We will solve the task using the offline method, where we first input all queries, and then process them. To begin with, let's define two functions, ~left(x)~, ~right(x)~ that correspond to the position of the first left and the first right element, respectively, of the same value as the one at position ~x~. These two functions are easily computed, traversing from left to right, or from right to left, keeping track of the 'latest' of each value using a hash map, structure map in C++ or a normal matrix, if we first compress the values. Let's observe a query ~[L, R]~ and functions ~left(x)~, ~right(x)~. It is easily noticed that we will count in a position ~x~ for query ~[L, R]~ if ~left(x) < L \le x \le right(x) \le R < right(right(x))~. Using natural language: we want the first left appearance of the value to be before the left end of the interval, and the first right appearance before or at the right end of the interval, in addition that there is no other occurrence of the value in the interval. With this, we ensure the counting of each pair of two identical values exactly once. Now the task is reduced to the following problem: for an ~x~, increment by ~1~ the solution of each query where ~left(x) < L \le x~ and where ~right(x) \le R < right(right(x))~.

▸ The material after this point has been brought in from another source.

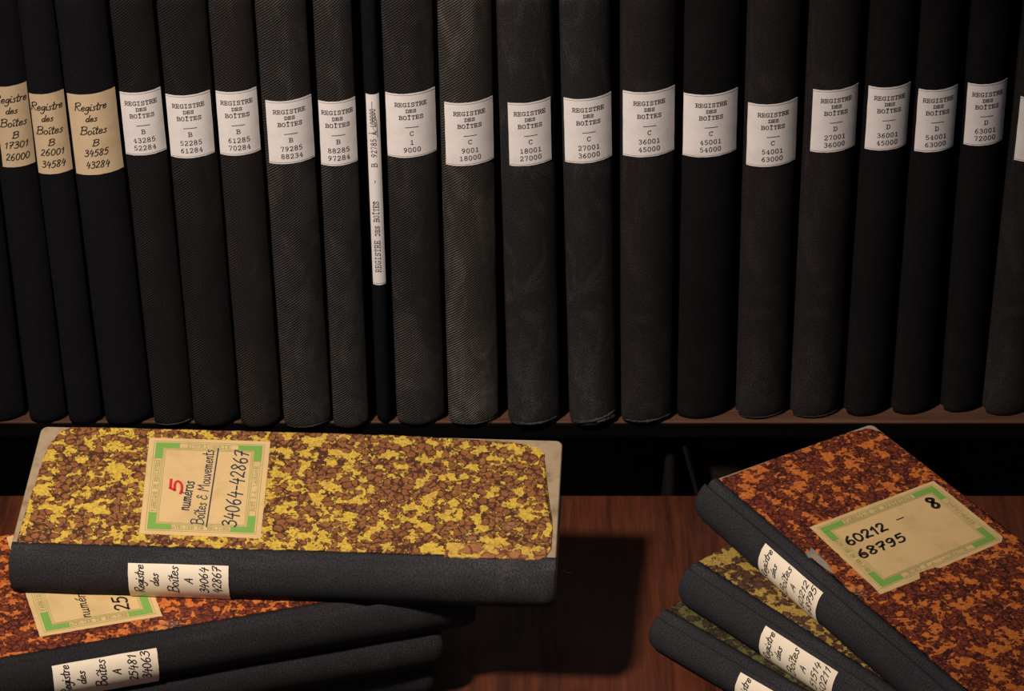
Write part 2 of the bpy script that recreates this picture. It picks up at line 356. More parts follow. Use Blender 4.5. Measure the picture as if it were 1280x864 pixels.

In order to execute this query, we need to construct a tournament data structure over all intervals in the following way: for each node of the tournament that covers interval ~[A, B]~, we need to 'insert' the query ~[L, R]~ if ~A \le L \le R~, in other words, ~L \in [A, B]~. After this, for each ~x~, we need to insert the interval ~[right(x), right(right(x)))~ into all nodes of the tree of which the interval ~(left(x), x]~ is made of (typical query or update operation in a tournament data structure). There are ~\mathcal O(\log N)~ such nodes for each ~x~. After inserting queries and intervals into the tournament, we need to calculate the 'contribution' of each node to the queries located in that node. We perform this using the sweep technique and leave the implementation details as an exercise for the reader.

The total complexity of the given solution is ~\mathcal O(N \log^2 N)~. A solution of the complexity ~\mathcal O(N \log N)~ also exists, and is also left as an exercise for the reader.